• Dataset content
----
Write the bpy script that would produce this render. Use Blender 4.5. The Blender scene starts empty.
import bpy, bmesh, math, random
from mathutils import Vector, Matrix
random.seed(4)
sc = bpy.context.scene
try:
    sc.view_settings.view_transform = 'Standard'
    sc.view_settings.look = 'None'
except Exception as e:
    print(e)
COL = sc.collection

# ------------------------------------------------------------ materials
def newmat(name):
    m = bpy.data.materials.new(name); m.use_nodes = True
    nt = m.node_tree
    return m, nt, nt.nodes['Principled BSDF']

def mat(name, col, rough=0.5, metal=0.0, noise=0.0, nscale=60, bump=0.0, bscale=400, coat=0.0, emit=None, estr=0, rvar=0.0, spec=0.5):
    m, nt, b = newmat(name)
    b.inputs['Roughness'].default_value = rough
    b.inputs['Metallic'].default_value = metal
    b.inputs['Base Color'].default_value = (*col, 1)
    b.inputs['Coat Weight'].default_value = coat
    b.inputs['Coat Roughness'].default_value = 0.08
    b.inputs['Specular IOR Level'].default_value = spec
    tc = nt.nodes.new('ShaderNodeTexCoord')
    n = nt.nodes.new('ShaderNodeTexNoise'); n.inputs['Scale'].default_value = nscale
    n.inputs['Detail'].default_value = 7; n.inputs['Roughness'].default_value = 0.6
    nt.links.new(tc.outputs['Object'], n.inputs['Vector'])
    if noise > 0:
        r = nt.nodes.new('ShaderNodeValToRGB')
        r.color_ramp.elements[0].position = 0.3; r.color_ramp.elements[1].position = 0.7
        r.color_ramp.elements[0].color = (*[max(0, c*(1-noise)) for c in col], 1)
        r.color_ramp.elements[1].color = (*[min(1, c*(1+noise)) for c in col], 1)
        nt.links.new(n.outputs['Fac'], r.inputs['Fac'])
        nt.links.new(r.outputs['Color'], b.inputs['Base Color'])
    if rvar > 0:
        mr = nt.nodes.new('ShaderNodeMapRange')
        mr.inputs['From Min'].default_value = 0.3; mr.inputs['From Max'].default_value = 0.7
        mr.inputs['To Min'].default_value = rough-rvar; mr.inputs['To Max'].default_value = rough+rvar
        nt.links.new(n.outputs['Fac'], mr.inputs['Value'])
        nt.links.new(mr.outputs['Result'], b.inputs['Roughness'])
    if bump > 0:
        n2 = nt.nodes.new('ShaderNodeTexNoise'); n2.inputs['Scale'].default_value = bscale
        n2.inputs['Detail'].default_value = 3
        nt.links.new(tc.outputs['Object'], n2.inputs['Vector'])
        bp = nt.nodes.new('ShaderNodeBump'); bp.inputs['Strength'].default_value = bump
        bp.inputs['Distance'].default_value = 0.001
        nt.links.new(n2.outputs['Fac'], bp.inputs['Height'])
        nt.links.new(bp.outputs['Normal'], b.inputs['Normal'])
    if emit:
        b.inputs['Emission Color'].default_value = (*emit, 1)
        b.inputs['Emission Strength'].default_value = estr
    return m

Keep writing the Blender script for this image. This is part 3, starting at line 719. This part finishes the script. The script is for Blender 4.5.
----
• What to do
Return the entries above exactly, each one complete.

• Full response
Write the bpy script that would produce this render. Use Blender 4.5. The Blender scene starts empty.
import bpy, bmesh, math, random
from mathutils import Vector, Matrix
random.seed(4)
sc = bpy.context.scene
try:
    sc.view_settings.view_transform = 'Standard'
    sc.view_settings.look = 'None'
except Exception as e:
    print(e)
COL = sc.collection

# ------------------------------------------------------------ materials
def newmat(name):
    m = bpy.data.materials.new(name); m.use_nodes = True
    nt = m.node_tree
    return m, nt, nt.nodes['Principled BSDF']

def mat(name, col, rough=0.5, metal=0.0, noise=0.0, nscale=60, bump=0.0, bscale=400, coat=0.0, emit=None, estr=0, rvar=0.0, spec=0.5):
    m, nt, b = newmat(name)
    b.inputs['Roughness'].default_value = rough
    b.inputs['Metallic'].default_value = metal
    b.inputs['Base Color'].default_value = (*col, 1)
    b.inputs['Coat Weight'].default_value = coat
    b.inputs['Coat Roughness'].default_value = 0.08
    b.inputs['Specular IOR Level'].default_value = spec
    tc = nt.nodes.new('ShaderNodeTexCoord')
    n = nt.nodes.new('ShaderNodeTexNoise'); n.inputs['Scale'].default_value = nscale
    n.inputs['Detail'].default_value = 7; n.inputs['Roughness'].default_value = 0.6
    nt.links.new(tc.outputs['Object'], n.inputs['Vector'])
    if noise > 0:
        r = nt.nodes.new('ShaderNodeValToRGB')
        r.color_ramp.elements[0].position = 0.3; r.color_ramp.elements[1].position = 0.7
        r.color_ramp.elements[0].color = (*[max(0, c*(1-noise)) for c in col], 1)
        r.color_ramp.elements[1].color = (*[min(1, c*(1+noise)) for c in col], 1)
        nt.links.new(n.outputs['Fac'], r.inputs['Fac'])
        nt.links.new(r.outputs['Color'], b.inputs['Base Color'])
    if rvar > 0:
        mr = nt.nodes.new('ShaderNodeMapRange')
        mr.inputs['From Min'].default_value = 0.3; mr.inputs['From Max'].default_value = 0.7
        mr.inputs['To Min'].default_value = rough-rvar; mr.inputs['To Max'].default_value = rough+rvar
        nt.links.new(n.outputs['Fac'], mr.inputs['Value'])
        nt.links.new(mr.outputs['Result'], b.inputs['Roughness'])
    if bump > 0:
        n2 = nt.nodes.new('ShaderNodeTexNoise'); n2.inputs['Scale'].default_value = bscale
        n2.inputs['Detail'].default_value = 3
        nt.links.new(tc.outputs['Object'], n2.inputs['Vector'])
        bp = nt.nodes.new('ShaderNodeBump'); bp.inputs['Strength'].default_value = bump
        bp.inputs['Distance'].default_value = 0.001
        nt.links.new(n2.outputs['Fac'], bp.inputs['Height'])
        nt.links.new(bp.outputs['Normal'], b.inputs['Normal'])
    if emit:
        b.inputs['Emission Color'].default_value = (*emit, 1)
        b.inputs['Emission Strength'].default_value = estr
    return m

Keep writing the Blender script for this image. This is part 3, starting at line 719. This part finishes the script. The script is for Blender 4.5.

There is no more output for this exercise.